Emmanuel Levinas (1906–95), French theorist and philosopher, was intimately aware of the importance of the face. Simply, the face is important because of the ‘straightforwardness of facing things’: it is how we come across other people.[3] We face them, and they present their face to us. The face-to-face—or vis-à-vis in French—is how we meet and engage with people.

The vis-à-vis includes an ethical element. That’s because ‘this facing of the face […] summons me, demands, me, claims me: as if the invisible death faced by the face of the other—pure otherness […]—were “my business”‘ (Levinas, p. 125). When face-to-face with someone else, we enter into a very personal relation with them. Levinas’s point relies on his idea that the plain face cannot hide its vulnerability and mortality. This is what facial expressions testify to.
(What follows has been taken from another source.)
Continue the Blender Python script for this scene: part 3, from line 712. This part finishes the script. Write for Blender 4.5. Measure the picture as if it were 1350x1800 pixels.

Beyond this ‘demand’ on us to look someone in the eye, there is also a ‘responsibility for the death of the other’ and an obligation not to ‘abandon[] the other to his aloneness’ (Levinas, p. 125). In other words, a smile can encourage us to help the other person, but also to understand how other the other person is.

And yet, ‘Expression [also] tempts and guides the violence of the first crime […]. The first murderer [… with his] violent aim’ (Levinas, p. 125) will have witnessed the success of his strike on his victim’s face.

Death therefore always shadows our facial expressions, visible in the vis-à-vis encounter.

Wishing away the face’s power

Eilish’s power to discern faces wanes. Or, at the least, she becomes disinterested in faces. ‘She will not remember this face,’ we read when Eilish applies for a job at a supermarket, ‘seeing how this face has already been told, seeing how all faces have been told’ (Lynch, p. 180). Citizens’ faces are now tired and losing their ability to express inner personality.

Or perhaps that’s what Eilish wished for.

Eilish’s ability to read faces reaches an unbearable pitch of pain when she finally finds the corpse of her son, Bailey. He has been tortured and killed by the military. She finds his body in a morgue.

While she looks through dozens of body bags

she unzips another [one] saying, this is not my son before she has even taken read of the face, this is not my son, this is not my son, this is not my son, this is not my son, seeing before her the face of Bailey serenely broken, […] and what was bent inside her breaks so that wretched howl escapes her body and she takes his face into her hands, stares into the face of the dead child seeing only the living child[.]

Lynch, p. 272

In an inversion of Levinas, now Eilish can see Bailey’s living face where there is a dead one. It is a wishful fantasy, of course, but it is in the face that Eilish’s wish settles, despite the other violences the military committed on his body.

And perhaps this is one of the many lessons we can learn from Prophet Song—a book that, by its very title, is proposing to offer a dismal warning for the future: that totalitarianism, to which we are sliding with increasing velocity around the world, doesn’t just kill. It also totally corrupts foundational ethics.


[1] See the comments from Esi Edugyan, Chair of the judges, here.

[2] Paul Lynch, Prophet Song (London: Oneworld, 2023), p. 161.

[3] Emmanuel Levinas, Entre Nous: Thinking-of-the-other, trans. Michael B. Smith and Barbara Harshav (London: Continuum, 1998 [1991]), p. 125.